Так обстоит дело и с «психологией» старика Доминичи. Действительно ли такова его психология? — неизвестно. Зато можно не сомневаться, что такова психология председателя суда присяжных и помощника генерального прокурора. Только сходны ли по своим механизмам эти два психических строя — альпийского старика-крестьянина и судейских чиновников? Сие в высшей степени сомнительно. И однако же старика Доминичи осудили от имени этой самой «общечеловеческой» психологии; сама Литература, оставив чудные эмпиреи буржуазных романов и эссенциалистской психологии2, отправляет человека на эшафот. Послушаем помощника генерального прокурора: «Как я уже сказал, сэру Джеку Драммонду было страшно. Но он знал, что лучший способ защиты — нападение. И вот он бросился на этого свирепого старика и схватил его за горло. Не было сказано ни слова. Однако Гастон Доминичи и помыслить не мог, чтобы его могли положить на лопатки, для него было физически невыносимо, что ему вдруг воспротивились с такой силой». Все это столь же правдоподобно, как и храм Сезостриса или Литература г. Женевуа3. Вся разница в том, что когда археологическая реконструкция или роман строятся на допущении «почему бы и нет?», то это никому не причиняет зла. Другое дело — Юстиция. Время от времени какой-нибудь судебный процесс — не обязательно вымышленный, как в «Постороннем»4,— напоминает, что она по-прежнему запросто способно вас осудить, подогнав ваше сознание к шаблону; следуя заветам Корнеля, оно рисует вас не таким, как вы есть, но таким, каким вы должны были бы быть.

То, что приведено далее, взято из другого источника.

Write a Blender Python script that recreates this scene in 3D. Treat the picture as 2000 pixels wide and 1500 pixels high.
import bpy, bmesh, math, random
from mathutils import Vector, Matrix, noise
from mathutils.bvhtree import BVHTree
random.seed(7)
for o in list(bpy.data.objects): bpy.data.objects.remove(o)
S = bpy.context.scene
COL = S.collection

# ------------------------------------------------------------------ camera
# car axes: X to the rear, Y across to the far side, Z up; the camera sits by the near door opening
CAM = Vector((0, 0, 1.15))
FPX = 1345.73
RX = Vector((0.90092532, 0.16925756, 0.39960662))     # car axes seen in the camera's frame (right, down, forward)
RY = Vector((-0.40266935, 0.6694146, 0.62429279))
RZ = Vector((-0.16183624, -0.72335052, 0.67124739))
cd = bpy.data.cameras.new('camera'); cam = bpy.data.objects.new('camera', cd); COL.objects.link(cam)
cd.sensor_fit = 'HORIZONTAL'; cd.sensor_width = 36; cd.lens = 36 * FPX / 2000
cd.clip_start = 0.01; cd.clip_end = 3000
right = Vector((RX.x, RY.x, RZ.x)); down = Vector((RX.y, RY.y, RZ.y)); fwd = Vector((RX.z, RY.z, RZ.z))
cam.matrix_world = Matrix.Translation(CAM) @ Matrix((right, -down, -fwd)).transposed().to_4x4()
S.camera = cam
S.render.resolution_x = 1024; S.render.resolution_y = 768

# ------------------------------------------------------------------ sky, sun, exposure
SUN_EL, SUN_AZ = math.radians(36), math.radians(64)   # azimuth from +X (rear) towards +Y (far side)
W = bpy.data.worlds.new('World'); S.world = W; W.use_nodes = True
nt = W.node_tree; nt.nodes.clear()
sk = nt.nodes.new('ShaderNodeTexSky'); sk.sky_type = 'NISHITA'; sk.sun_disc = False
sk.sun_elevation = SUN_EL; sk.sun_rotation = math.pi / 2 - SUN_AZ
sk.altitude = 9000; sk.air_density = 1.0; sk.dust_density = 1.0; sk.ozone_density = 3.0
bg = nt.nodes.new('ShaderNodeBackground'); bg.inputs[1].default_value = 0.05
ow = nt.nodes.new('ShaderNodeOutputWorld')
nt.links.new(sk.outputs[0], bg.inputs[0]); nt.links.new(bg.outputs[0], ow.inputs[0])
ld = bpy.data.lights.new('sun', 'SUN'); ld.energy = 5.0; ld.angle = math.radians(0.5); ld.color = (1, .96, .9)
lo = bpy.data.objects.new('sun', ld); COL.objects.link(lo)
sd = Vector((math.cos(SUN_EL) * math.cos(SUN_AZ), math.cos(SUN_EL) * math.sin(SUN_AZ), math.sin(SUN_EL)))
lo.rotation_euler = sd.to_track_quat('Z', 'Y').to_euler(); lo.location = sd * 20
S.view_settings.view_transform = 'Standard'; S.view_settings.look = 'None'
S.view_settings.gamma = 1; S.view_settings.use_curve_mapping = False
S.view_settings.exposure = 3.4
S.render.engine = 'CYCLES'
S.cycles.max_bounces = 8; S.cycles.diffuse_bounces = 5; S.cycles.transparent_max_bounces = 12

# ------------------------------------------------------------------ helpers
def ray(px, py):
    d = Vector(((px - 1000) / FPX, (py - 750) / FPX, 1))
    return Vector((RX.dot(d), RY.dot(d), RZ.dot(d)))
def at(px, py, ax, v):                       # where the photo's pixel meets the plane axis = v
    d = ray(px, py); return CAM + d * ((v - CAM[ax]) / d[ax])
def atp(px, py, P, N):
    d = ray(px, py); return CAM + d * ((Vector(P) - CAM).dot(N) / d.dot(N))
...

Чтобы перенестись в мир обвиняемого, Юстиция пользуется особым опосредующим мифом, имеющим широкое хождение в официальном обиходе, будь то в суде присяжных или в писательских выступлениях, — мифом о прозрачности и всеобщности языка. Председатель суда, читающий «Фигаро», явно не испытывает никаких сомнений, разговаривая с «безграмотным» стариком-козопасом. Ведь они говорят на одном языке, и притом на самом ясном из всех языков — французском! Чудная самоуверенность, обеспеченная классическим образованием, — пастухи здесь свободно беседуют с судьями! Только дело все опять-таки в том, что под прикрытием блистательной (и гротескной) морали, выработанной переводами с латыни и сочинениями на уроках риторики, речь здесь идет о жизни и смерти человека.
Между тем многие журналисты отмечали, что языки, на которых идут допросы, несхожи, непроницаемы друг для друга. Ряд примеров привел Жионо в своих репортажах из зала суда5. Из них видно, что ни к чему придумывать таинственные препятствия к пониманию, кафкианские недоразумения. Нет, сами фразы и слова языка, его элементарные аналитические частицы по большей части лишь слепо тычутся друг в друга и не могут сойтись, — и однако это никого не беспокоит: «Он влез на мост? — В лес? Да нет там леса, я же знаю, я там бывал». Естественно, все делают вид, что здравый смысл воплощен именно в официальном языке, а язык Доминичи — всего лишь живописно-убогий диалект. Однако ведь язык председателя — тоже вполне определенный, он полон ирреальных штампов, это язык школьных сочинений, а не конкретной психологии, — другое дело, что большинство людей, увы, поневоле усваивают себе ту психологию, которой их учат вместе с языком. Здесь же просто сталкиваются два разных особенных языка. Но на стороне одного из них — почет, закон и сила.
И такой «общечеловеческий» язык безупречно сопрягается с психологией господ; она позволяет ему всякий раз рассматривать другого человека как объект, одновременно описывая его и осуждая. Это психология прилагательных, которая умеет лишь присваивать своим жертвам определения и не может помыслить себе поступок, не подогнав его под ту или иную категорию виновности. Категории эти — те же, что и в классической комедии или в трактате по графологии: хвастливость, вспыльчивость, эгоизм, хитрость, распутство, жестокость; любой человек существует лишь в ряду «характеров», отличающих его как члена общества, более или менее легко им ассимилируемого и с большим или меньшим почтением ему покоряющегося. Такая утилитарная психология выносит за скобки все состояния, переживаемые сознанием, и притязает при этом объяснять поступки человека некоторой исходной данностью его внутреннего мира; она постулирует «душу» — судит человека как «сознание», но прежде ничтоже сумняшеся описывает его как объект.